CEE real estate faces decarbonisation dilemma as pressure mounts on landlords

Real estate owners across Central and Eastern Europe are under mounting pressure to decarbonise as regulatory scrutiny and investor demands intensify. Speaking at the CEE Summit, held from 4 to 5 June in Warsaw, industry leaders warned that sustainability is no longer optional — but significant barriers remain, including cost, accountability, and the lack of consistent benchmarks.

Leading figures in sustainability, law, and logistics debated whether Central and Eastern European (CEE) markets can keep pace with EU climate policy and tenant demands.

“It’s not about ambition anymore. It’s about accountability,” said Francesca Galeazzi, head of sustainability and decarbonisation in real estate at KPMG Deutschland, the German arm of the global consultancy. “You need to have a plan, you need to measure, you need to show performance — otherwise, you’re going to be left behind.”

Galeazzi said clients were increasingly linking climate performance with financial outcomes. “Valuations are already being affected by ESG risks. We’ve had cases where the valuation was slashed by 20% because of stranded asset concerns.”

Left to right: Patryk Figiel, Francesca Galeazzi, Ian Worboys, Mariusz Witkun, Alicja Kuczera.

Patryk Figiel, head of the energy and infrastructure practice at Addleshaw Goddard, a UK-headquartered law firm, said the regulatory push was only just beginning. “It’s becoming very clear that the regulatory environment will do the heavy lifting — especially in CEE where capital markets have not been as strong in punishing or rewarding green performance.”

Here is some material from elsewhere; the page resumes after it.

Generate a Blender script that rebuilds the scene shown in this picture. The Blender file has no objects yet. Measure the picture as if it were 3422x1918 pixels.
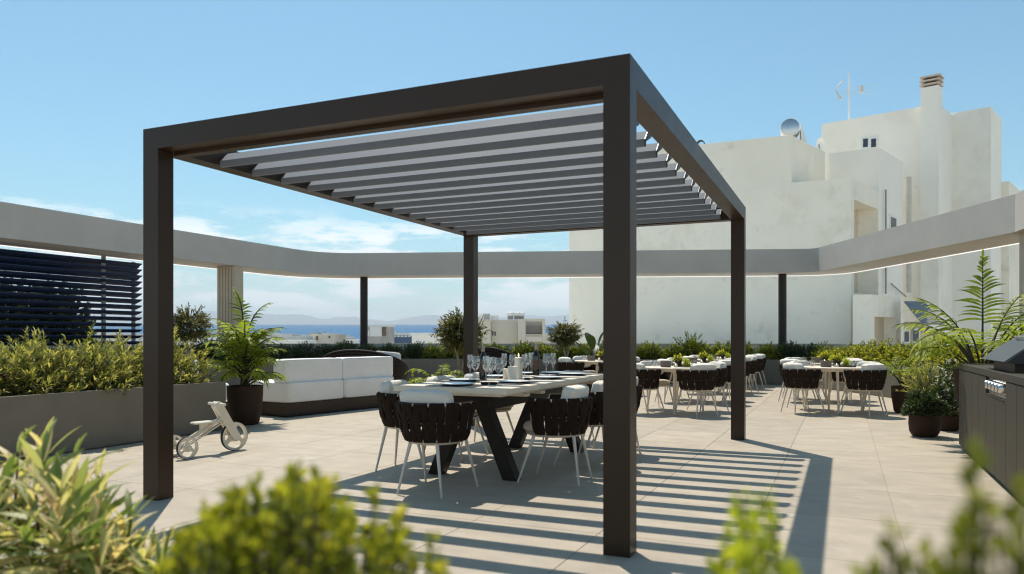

Ian Worboys, the CEO of European Green Logistics Space, a sustainable industrial property developer, said that occupier behaviour was changing rapidly. “Tenants are now asking real questions — ‘What’s the embodied carbon of this building?’ ‘What’s your operational performance like?’ — not just the EPC rating.”

But challenges persist. “Retrofitting at scale is expensive and complex. We’re seeing a huge gap between what’s technically possible and what’s commercially viable,” said Mariusz Witkun, co-founder of Trebbi Polska, a Poland-based project and cost management consultancy.

Figiel added that new lease structures are being tested. “Green leases are moving from symbolic to substantive — tenants want data access, performance clauses, and alignment of incentives.”

CEE’s pace of adoption remains uneven, panellists agreed. “There’s progress, but the gap with Western Europe is still wide in terms of standards and enforcement,” said Galeazzi. “And we don’t yet have a consistent benchmark for what a low-carbon portfolio really looks like.”

Worboys pointed out that even sustainability-minded investors were struggling with the lack of standardisation. “Everyone says they want ESG-aligned assets — but what counts as alignment? Is it about targets, disclosure, or actual delivery?”

Despite the complexity, the direction of travel is clear. “Change is coming, whether you’re ready or not,” said Figiel. “Better to be proactive than reactive — because regulation will catch up quickly.”

The panel was moderated by Alicja Kuczera, CEO of the Polish Green Building Council (PLGBC).